Au total, "il n'y a pas un supporter du Dynamo Kiev qui n'a pas participé, d'une manière ou d'une autre", estime Olga Ruzhelnyk. Et face à la situation exceptionnelle, "un accord de paix avait été trouvé entre tous les groupes", y compris les pires rivaux, rangés derrière le drapeau ukrainien.

Car "les tribunes étaient l'endroit où vous pouviez exprimer vos idées nationalistes, dès l'époque de l'Union soviétique" et les supporters "ont pu faire évoluer leur manière de s'identifier, depuis le statut de supporter ou d'ultra à celui d'Ukrainien", poursuit la chercheuse.

L'engagement s'est poursuivi sur le front de l'Est de l'Ukraine, face aux forces pro-Russes. "Dans le Donbass, ils se sont engagés rapidement et en très grosse quantité", poursuit Rémy Garrel, garnissant notamment les rangs des très durs et très bien organisés bataillons de volontaires Azov et Aidar, plus craints de leurs adversaires que l'armée régulière ukrainienne.

Plus de trois ans plus tard, des centaines de supporters prennent encore une part active dans les affrontements dans le Donbass.

- Statut 'héroïque' -

Ce n'est pas la première fois que des supporters prennent les armes pour se muer en groupes para-militaires.
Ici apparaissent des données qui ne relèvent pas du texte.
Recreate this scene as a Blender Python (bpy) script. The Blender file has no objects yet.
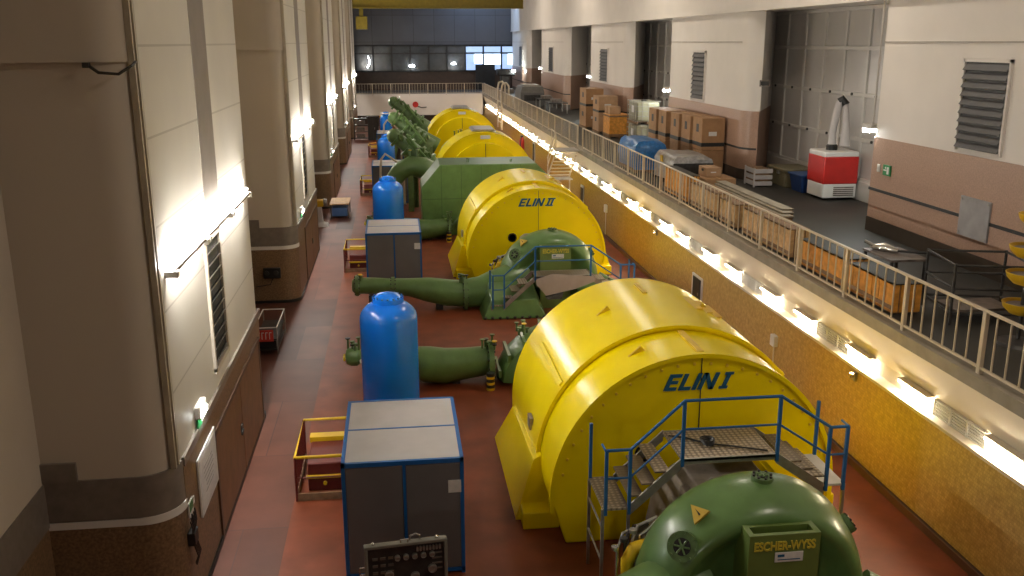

Emmenés par Zeljko Raznatovic, dit "Arkan", des supporters de l'Etoile rouge de Belgrade se sont mués en une milice ultranationaliste appelée "les Tigres", dont de nombreux témoignages rapportent les exactions en Croatie, en Bosnie-Herzégovine et au Kosovo. Arkan lui-même est mort abattu en janvier 2000.

En Ukraine, les supporters actifs pendant la guerre ont acquis un statut "héroïque", selon Olga Ruzhelnyk, ce qui permet "à beaucoup d'entre eux d'envisager une carrière politique". Bien loin des tribunes de stades de foot.